Every seat-back has a screen embedded, and they are a one foot distance away from the face of every human being in the plane’s womb. One is given a crumb of control in the armrest that seemingly allows volume change. What a pitiful modicum of dominion, paltry pretension of stewardship. The screens are all playing the same thing, in-synch with one another. Mine is graciously malfunctioning, and so is the only blank screen in the place (what luck).

The scene is an extended five-minute commercial for a line of luxury vehicles. Because that’s obviously what we need. 

I am struck by the juxtaposition of the wailing child and the monotony of the hyper- tan man on the screens.
There is a girl across the aisle from me that has her headphones plugged into the armrest: she is listening politely to everything they are trying to tell her, but her eyes look tired and she might not understand everything. The good news is that the exact same thing will reload in five minutes. She doesn’t need to listen. 

I incur Wendell Berry (because that is always who I incur).

Breathe with unconditional breath   
the unconditioned air.   
Shun electric wire.   
Communicate slowly. Live   
a three-dimensioned life;   
stay away from screens.   
Stay away from anything   
that obscures the place it is in.   
There are no unsacred places;   
there are only sacred places   
and desecrated places.   
 -from How To Be A Poet, 2001

And then, probably because I have been reading a book that makes me think about things like work and the world and the gospel, I begin, and I cannot stop. Why are they trying to sell a luxury sedan to this girl? What is she thinking? How insidious and totally brilliant. They win! We loose.

What are we all working for?

And then I get into meaning.

I flex my legs.

I was afraid last week that I was atrophying in my mind and my body for lack of use. I realize that my body is in the shape it is because my actions have carved it so. I'm reminded of how the story of 2010 exhibited itself on my legs after I chased my professor across Europe. The story is the same for my mind. With a holiday break, my body goes lesser-used and aches from the falling down and scrapes it encountered. Blegh. My leg is feeling weak, and not as chiseled as I remembered it. I flex, and it isn’t difficult. I need it to be difficult in order to improve.
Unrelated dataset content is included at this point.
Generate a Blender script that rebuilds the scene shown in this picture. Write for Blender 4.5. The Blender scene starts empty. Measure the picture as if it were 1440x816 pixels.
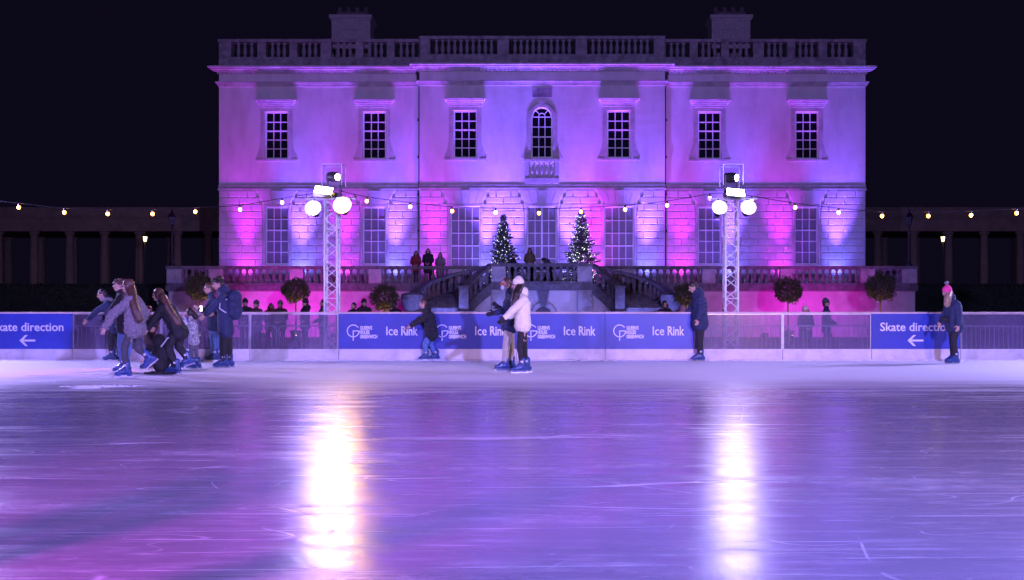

I need things to be difficult in order to improve generally. Thus, opposition in all things? Sure. 

I think they are telling her that there is meaning in having things. In buying the luxury sedan and loading your dogs into it and going to the beach alone. It’s really all about the sedan- lifestyle that accompanies such a purchase. I want to take her headphones out and ask her what she loves, her favorite color, whether she prefers early mornings or late nights, have her tell me about the boys she admires in secret. I want to tell her to love the glittery pink shirt she is wearing because she is almost too old for it. I want to tell her that it will be hard to grow up because that’s what growing is: hard. And that it will hurt. It always hurts. I want to tell her that they are lying to her. They are enslaving her into a life that is filled with working for dinero that will enable her to buy, buy, buy.

This is not where life has meaning. Life has meaning in working to overcome difficulty. Life exists in opposition to death, and while we may not face it on a daily basis in our cush first-world of-luxury-sedan-advertisements on airplane-rides-in-the-middle-of-the-country, it is the actual basis of existence. And we a re being lied to if we can really divorce ourselves from the actuality of death's encroachment. Death is stagnation. I want to rail at myself for forgetting this; for forgetting the beauty that comes in growth and the power that is hidden in opposition. I need to remember that it isn’t all about the benjamins. It’s about the people; always the people. 

And here we are.

Meaning in life is found in opposition and in its absence. Meaning is found in work and overcoming. Meaning is found in change. Not luxury sedans, but howling babies whose ears hurt because of the altitude's sharpness. The baby who doesn't know that his pain will end.